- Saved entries
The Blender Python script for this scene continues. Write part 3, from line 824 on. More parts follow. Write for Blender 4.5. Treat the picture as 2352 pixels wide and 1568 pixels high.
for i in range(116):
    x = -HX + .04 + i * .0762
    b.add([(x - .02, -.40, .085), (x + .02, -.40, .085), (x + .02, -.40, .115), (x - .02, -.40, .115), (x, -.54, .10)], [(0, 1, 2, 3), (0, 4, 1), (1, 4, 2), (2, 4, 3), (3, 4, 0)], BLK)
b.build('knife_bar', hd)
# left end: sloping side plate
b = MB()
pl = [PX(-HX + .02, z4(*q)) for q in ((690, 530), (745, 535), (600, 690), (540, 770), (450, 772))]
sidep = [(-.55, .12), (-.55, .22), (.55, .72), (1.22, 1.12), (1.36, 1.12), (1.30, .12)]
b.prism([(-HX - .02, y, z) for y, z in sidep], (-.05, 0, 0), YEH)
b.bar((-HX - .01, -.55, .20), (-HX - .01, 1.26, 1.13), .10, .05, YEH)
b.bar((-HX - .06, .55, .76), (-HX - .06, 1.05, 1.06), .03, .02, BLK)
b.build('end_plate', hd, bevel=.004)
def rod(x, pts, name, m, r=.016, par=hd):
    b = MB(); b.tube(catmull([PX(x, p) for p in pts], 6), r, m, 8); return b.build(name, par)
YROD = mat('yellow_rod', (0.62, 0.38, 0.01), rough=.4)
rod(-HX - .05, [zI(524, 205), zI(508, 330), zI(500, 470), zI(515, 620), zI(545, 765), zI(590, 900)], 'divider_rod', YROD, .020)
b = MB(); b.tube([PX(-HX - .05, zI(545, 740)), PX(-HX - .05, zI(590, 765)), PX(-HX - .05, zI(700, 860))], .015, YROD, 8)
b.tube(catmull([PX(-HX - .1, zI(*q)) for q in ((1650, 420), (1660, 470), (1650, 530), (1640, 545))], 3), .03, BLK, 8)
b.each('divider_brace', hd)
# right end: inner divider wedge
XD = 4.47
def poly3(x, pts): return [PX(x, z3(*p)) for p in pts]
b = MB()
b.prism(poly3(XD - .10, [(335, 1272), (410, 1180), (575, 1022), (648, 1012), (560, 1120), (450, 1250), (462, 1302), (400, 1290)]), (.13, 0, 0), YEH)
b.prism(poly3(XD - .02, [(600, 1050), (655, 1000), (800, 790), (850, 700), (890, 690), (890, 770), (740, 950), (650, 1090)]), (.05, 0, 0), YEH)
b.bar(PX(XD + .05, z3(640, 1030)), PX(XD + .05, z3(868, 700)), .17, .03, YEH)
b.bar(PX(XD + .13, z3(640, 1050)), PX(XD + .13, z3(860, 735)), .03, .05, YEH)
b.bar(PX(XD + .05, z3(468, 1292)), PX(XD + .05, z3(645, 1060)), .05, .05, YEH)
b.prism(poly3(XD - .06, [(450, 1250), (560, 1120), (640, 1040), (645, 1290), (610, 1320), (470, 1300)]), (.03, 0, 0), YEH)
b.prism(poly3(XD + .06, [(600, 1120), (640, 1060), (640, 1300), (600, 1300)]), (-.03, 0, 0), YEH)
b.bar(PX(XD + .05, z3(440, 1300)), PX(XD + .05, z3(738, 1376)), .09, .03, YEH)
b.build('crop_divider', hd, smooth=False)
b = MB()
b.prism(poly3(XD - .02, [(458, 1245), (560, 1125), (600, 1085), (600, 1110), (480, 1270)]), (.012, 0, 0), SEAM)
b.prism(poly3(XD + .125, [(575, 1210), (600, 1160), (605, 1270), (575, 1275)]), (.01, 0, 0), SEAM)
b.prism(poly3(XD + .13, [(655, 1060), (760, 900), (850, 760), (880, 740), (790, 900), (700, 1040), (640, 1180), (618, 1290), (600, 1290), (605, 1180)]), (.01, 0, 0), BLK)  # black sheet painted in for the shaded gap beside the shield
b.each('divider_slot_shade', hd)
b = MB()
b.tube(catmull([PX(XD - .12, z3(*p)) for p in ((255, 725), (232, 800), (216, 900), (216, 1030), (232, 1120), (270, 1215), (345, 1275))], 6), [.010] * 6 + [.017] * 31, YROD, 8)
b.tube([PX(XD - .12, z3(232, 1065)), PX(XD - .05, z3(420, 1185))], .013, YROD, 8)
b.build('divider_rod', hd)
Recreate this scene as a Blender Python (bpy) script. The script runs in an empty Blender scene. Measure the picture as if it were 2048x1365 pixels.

- Instructions to follow
Everything in the listing above should be restated exactly.

- Solution for this problem
The Blender Python script for this scene continues. Write part 3, from line 824 on. More parts follow. Write for Blender 4.5. Treat the picture as 2352 pixels wide and 1568 pixels high.
for i in range(116):
    x = -HX + .04 + i * .0762
    b.add([(x - .02, -.40, .085), (x + .02, -.40, .085), (x + .02, -.40, .115), (x - .02, -.40, .115), (x, -.54, .10)], [(0, 1, 2, 3), (0, 4, 1), (1, 4, 2), (2, 4, 3), (3, 4, 0)], BLK)
b.build('knife_bar', hd)
# left end: sloping side plate
b = MB()
pl = [PX(-HX + .02, z4(*q)) for q in ((690, 530), (745, 535), (600, 690), (540, 770), (450, 772))]
sidep = [(-.55, .12), (-.55, .22), (.55, .72), (1.22, 1.12), (1.36, 1.12), (1.30, .12)]
b.prism([(-HX - .02, y, z) for y, z in sidep], (-.05, 0, 0), YEH)
b.bar((-HX - .01, -.55, .20), (-HX - .01, 1.26, 1.13), .10, .05, YEH)
b.bar((-HX - .06, .55, .76), (-HX - .06, 1.05, 1.06), .03, .02, BLK)
b.build('end_plate', hd, bevel=.004)
def rod(x, pts, name, m, r=.016, par=hd):
    b = MB(); b.tube(catmull([PX(x, p) for p in pts], 6), r, m, 8); return b.build(name, par)
YROD = mat('yellow_rod', (0.62, 0.38, 0.01), rough=.4)
rod(-HX - .05, [zI(524, 205), zI(508, 330), zI(500, 470), zI(515, 620), zI(545, 765), zI(590, 900)], 'divider_rod', YROD, .020)
b = MB(); b.tube([PX(-HX - .05, zI(545, 740)), PX(-HX - .05, zI(590, 765)), PX(-HX - .05, zI(700, 860))], .015, YROD, 8)
b.tube(catmull([PX(-HX - .1, zI(*q)) for q in ((1650, 420), (1660, 470), (1650, 530), (1640, 545))], 3), .03, BLK, 8)
b.each('divider_brace', hd)
# right end: inner divider wedge
XD = 4.47
def poly3(x, pts): return [PX(x, z3(*p)) for p in pts]
b = MB()
b.prism(poly3(XD - .10, [(335, 1272), (410, 1180), (575, 1022), (648, 1012), (560, 1120), (450, 1250), (462, 1302), (400, 1290)]), (.13, 0, 0), YEH)
b.prism(poly3(XD - .02, [(600, 1050), (655, 1000), (800, 790), (850, 700), (890, 690), (890, 770), (740, 950), (650, 1090)]), (.05, 0, 0), YEH)
b.bar(PX(XD + .05, z3(640, 1030)), PX(XD + .05, z3(868, 700)), .17, .03, YEH)
b.bar(PX(XD + .13, z3(640, 1050)), PX(XD + .13, z3(860, 735)), .03, .05, YEH)
b.bar(PX(XD + .05, z3(468, 1292)), PX(XD + .05, z3(645, 1060)), .05, .05, YEH)
b.prism(poly3(XD - .06, [(450, 1250), (560, 1120), (640, 1040), (645, 1290), (610, 1320), (470, 1300)]), (.03, 0, 0), YEH)
b.prism(poly3(XD + .06, [(600, 1120), (640, 1060), (640, 1300), (600, 1300)]), (-.03, 0, 0), YEH)
b.bar(PX(XD + .05, z3(440, 1300)), PX(XD + .05, z3(738, 1376)), .09, .03, YEH)
b.build('crop_divider', hd, smooth=False)
b = MB()
b.prism(poly3(XD - .02, [(458, 1245), (560, 1125), (600, 1085), (600, 1110), (480, 1270)]), (.012, 0, 0), SEAM)
b.prism(poly3(XD + .125, [(575, 1210), (600, 1160), (605, 1270), (575, 1275)]), (.01, 0, 0), SEAM)
b.prism(poly3(XD + .13, [(655, 1060), (760, 900), (850, 760), (880, 740), (790, 900), (700, 1040), (640, 1180), (618, 1290), (600, 1290), (605, 1180)]), (.01, 0, 0), BLK)  # black sheet painted in for the shaded gap beside the shield
b.each('divider_slot_shade', hd)
b = MB()
b.tube(catmull([PX(XD - .12, z3(*p)) for p in ((255, 725), (232, 800), (216, 900), (216, 1030), (232, 1120), (270, 1215), (345, 1275))], 6), [.010] * 6 + [.017] * 31, YROD, 8)
b.tube([PX(XD - .12, z3(232, 1065)), PX(XD - .05, z3(420, 1185))], .013, YROD, 8)
b.build('divider_rod', hd)
Recreate this scene as a Blender Python (bpy) script. The script runs in an empty Blender scene. Measure the picture as if it were 2048x1365 pixels.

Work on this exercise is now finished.